What to expect — and your procedural options
Against a continuance- and contempt-driven firm, the relevant procedural tools and rules map to the specific patterns above. The following describes what each pattern is and the procedural mechanisms that relate to it — as information, not as a recommendation about any case.
- The clock. Continuances are this firm's most-filed motion (51 total, 2.04/case). A Motion to Advance is the procedural tool a party may use to ask the court to hear a matter sooner; continuances can be opposed on the record. Whether to do either is a matter for a party and any counsel to decide.
- Contempt motions. With 0.8 contempt motions per case (20 total, including 6 post-judgment), a contempt motion is a routine feature of this firm's practice.

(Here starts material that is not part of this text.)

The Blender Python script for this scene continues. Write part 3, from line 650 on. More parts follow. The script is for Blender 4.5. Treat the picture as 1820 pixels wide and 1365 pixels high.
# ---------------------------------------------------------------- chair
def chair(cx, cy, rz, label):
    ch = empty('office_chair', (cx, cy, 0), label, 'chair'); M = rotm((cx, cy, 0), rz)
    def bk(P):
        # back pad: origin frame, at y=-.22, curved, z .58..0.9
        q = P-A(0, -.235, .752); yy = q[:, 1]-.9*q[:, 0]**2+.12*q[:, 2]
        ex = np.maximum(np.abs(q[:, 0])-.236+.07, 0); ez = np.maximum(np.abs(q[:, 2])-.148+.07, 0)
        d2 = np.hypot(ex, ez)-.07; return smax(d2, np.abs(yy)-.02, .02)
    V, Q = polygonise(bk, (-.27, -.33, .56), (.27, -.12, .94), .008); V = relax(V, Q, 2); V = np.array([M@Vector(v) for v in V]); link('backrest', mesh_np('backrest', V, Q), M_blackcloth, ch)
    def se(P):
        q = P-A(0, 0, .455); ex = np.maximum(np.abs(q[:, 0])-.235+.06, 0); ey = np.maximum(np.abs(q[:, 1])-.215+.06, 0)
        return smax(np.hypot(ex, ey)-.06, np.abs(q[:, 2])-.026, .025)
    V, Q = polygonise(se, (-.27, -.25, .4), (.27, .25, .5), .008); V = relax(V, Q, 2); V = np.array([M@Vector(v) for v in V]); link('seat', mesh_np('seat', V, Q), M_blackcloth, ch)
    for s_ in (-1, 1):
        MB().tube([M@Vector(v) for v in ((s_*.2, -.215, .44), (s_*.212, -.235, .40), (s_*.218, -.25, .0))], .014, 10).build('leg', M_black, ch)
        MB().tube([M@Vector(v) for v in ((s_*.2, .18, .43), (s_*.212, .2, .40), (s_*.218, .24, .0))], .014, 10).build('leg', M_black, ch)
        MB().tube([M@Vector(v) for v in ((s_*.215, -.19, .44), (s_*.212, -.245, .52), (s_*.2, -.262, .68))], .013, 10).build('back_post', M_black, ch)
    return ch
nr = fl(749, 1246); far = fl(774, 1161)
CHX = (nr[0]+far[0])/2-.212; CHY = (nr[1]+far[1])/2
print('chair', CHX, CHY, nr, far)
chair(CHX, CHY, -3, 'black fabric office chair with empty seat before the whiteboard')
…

Contemporaneous proof of compliance with every order (payments, exchanges, communications) is the evidence that bears on whether a contempt allegation is supported by the documents. A contempt motion that is not supported by the record is one the court can deny.

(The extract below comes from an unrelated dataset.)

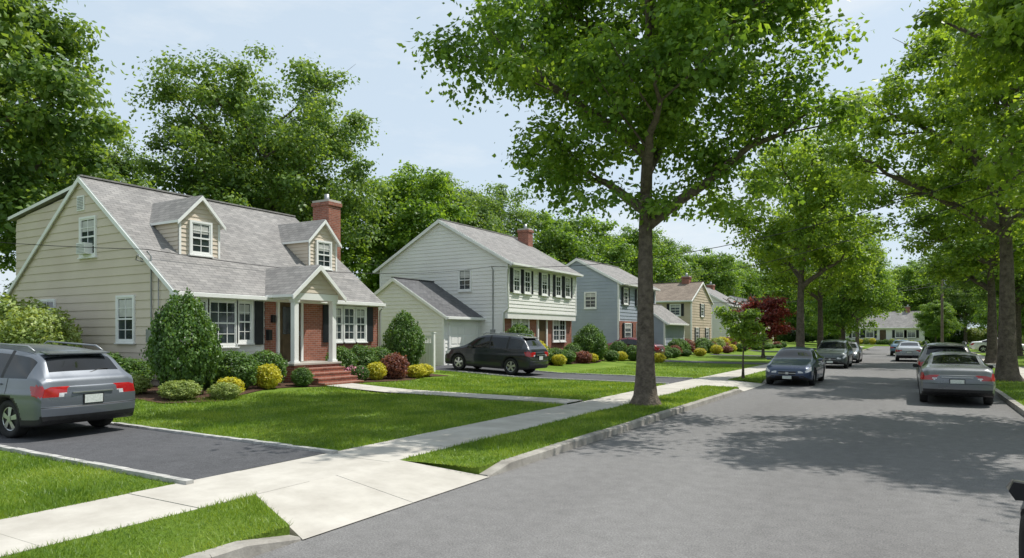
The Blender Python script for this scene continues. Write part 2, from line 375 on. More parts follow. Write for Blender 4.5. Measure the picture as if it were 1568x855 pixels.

- Discovery. The firm files ~0.8 discovery motions per case (20 total). Responding to discovery completely and on time is what removes a non-compliance basis for sanctions or a motion to compel, and a documented, timely response is what makes the record reflect compliance.
- Counsel-fee requests. The firm files counsel-fee requests at 0.56/case (14 total). Connecticut fee awards turn on need and litigation conduct (C.G.S. §46b-62). A party's motion volume and continuances are part of the litigation-conduct record the court may consider when ruling on fees.
- Ex parte custody practice. The firm has a recorded emergency ex parte / custody practice (4 ex parte/TRO markers; 2 emergency custody applications). Ex parte relief is provisional: when an ex parte order issues, the rules provide for a prompt return-date hearing at which the order is reviewed and the moving party must defend it. A party may request a prompt hearing and place counter-evidence on the record at that point.
- Volume versus the merits. With the heaviest dockets on record concentrated against unrepresented opponents (up to 41 filings in Riley v. Riley), this firm's volume is its defining feature. A short, clean, merits-focused record is the structural counterweight to a high-volume docket: it is what keeps the substantive questions (custody, support, division) at the front of the case regardless of how many procedural filings accumulate.
Methodology & limits
Computed from public CT Judicial Branch docket entries and party rosters (parties → filing-side attribution → motion/outcome tally). "Grant rate" = Granted ÷ (Granted + Denied) on the firm's own filed motions where the docket records an outcome; many entries record no outcome and are excluded, and with a small decided-motion sample these rates are indicative, not definitive. Marker counts use keyword matching on docket event descriptions and may include related sub-types. Firm-name aggregation follows the docket's recorded firm name (the source truncates long names). Patterns reflect aggregate history, not the conduct of any one attorney or the merits of any one case.